Emerson Ramos
Com o pretexto de defender o direito à presunção de inocência no caso do ex-ministro dos Direitos Humanos Silvio Almeida, a respeitada criminóloga Maria Lúcia Karam publicou nesta Folha o artigo "Presunção de inocência também vale para acusações de cunho sexual" (29/9). O artigo parecia dizer o óbvio (já que a presunção de inocência vale para qualquer acusação criminal), não fosse a cegueira de gênero dos argumentos utilizados.
O texto está repleto de ideias que não encontram lastro na realidade, como a de que existe uma "superproteção a mulheres que se dizem vítimas de ofensas relacionadas a seu gênero e sexualidade", que "sua palavra seria inquestionável" e que "no processo penal, vítimas não são frágeis ou oprimidas". São ideias fundadas no mito da vítima autoritária, que atribui um suposto conluio entre as mulheres e o sistema punitivo, em que este estaria sempre alerta para superproteger a denunciante.
Nada está mais distante da realidade do que essa ideologia cisheteropatriarcal de que a vítima está sempre pronta para abusar de seu poder enquanto vítima. Trata-se de uma falsa ideia que ignora a relação violenta que o próprio Estado estabelece com mulheres, pessoas LGBTQIA+ e outros grupos socialmente vulneráveis. Ignora a atitude de coragem dessas pessoas para enfrentarem os efeitos revitimizantes do processo penal e confrontarem a renitente cultura judiciária de culpabilização das vítimas.

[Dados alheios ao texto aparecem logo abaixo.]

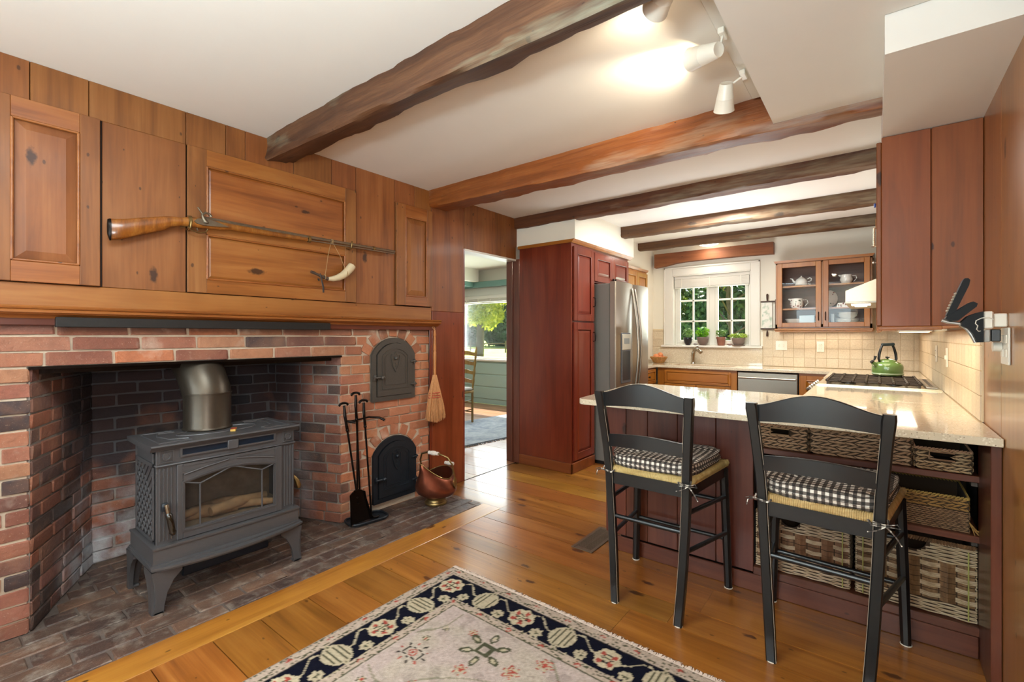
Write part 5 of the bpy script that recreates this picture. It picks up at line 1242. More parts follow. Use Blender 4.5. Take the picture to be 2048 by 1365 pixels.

Contudo, se o direito sempre pode ser visto como um instrumento de dominação, é possível enxergá-lo também como um meio pelo qual se enfrenta essa mesma dominação. Chico Buarque e Paulo Pontes (meu conterrâneo paraibano) diriam que "a mesma garrafa de cachaça acaba em carnaval ou desgraça". Isto é, nossa sorte depende do uso contextual dos instrumentos jurídicos.
O crescente manejo do direito penal pelos grupos socialmente vulneráveis, atuando como forças na repressão de condutas discriminatórias, é um exemplo disso. A expansão do controle social penal torna a questão criminal um fenômeno mais complexo do que costumava ser na década de 1980, época em que críticas criminológicas marxistas enxergavam o sistema penal exclusivamente como um epifenômeno da luta de classes, imaginando a figura do réu como a verdadeira vítima do processo penal burguês.
Sem ignorar graves problemas sociais como o encarceramento em massa e o racismo do sistema punitivo, uma leitura criminológica em perspectiva de gênero tem o condão de revelar que a estigmatização do processo penal não existe apenas para o réu, mas também para a vítima. E que, muitas vezes, a presunção de inocência é um mero artifício argumentativo para a revitimização e a desumanização dos corpos pelos quais a morte não é lamentada.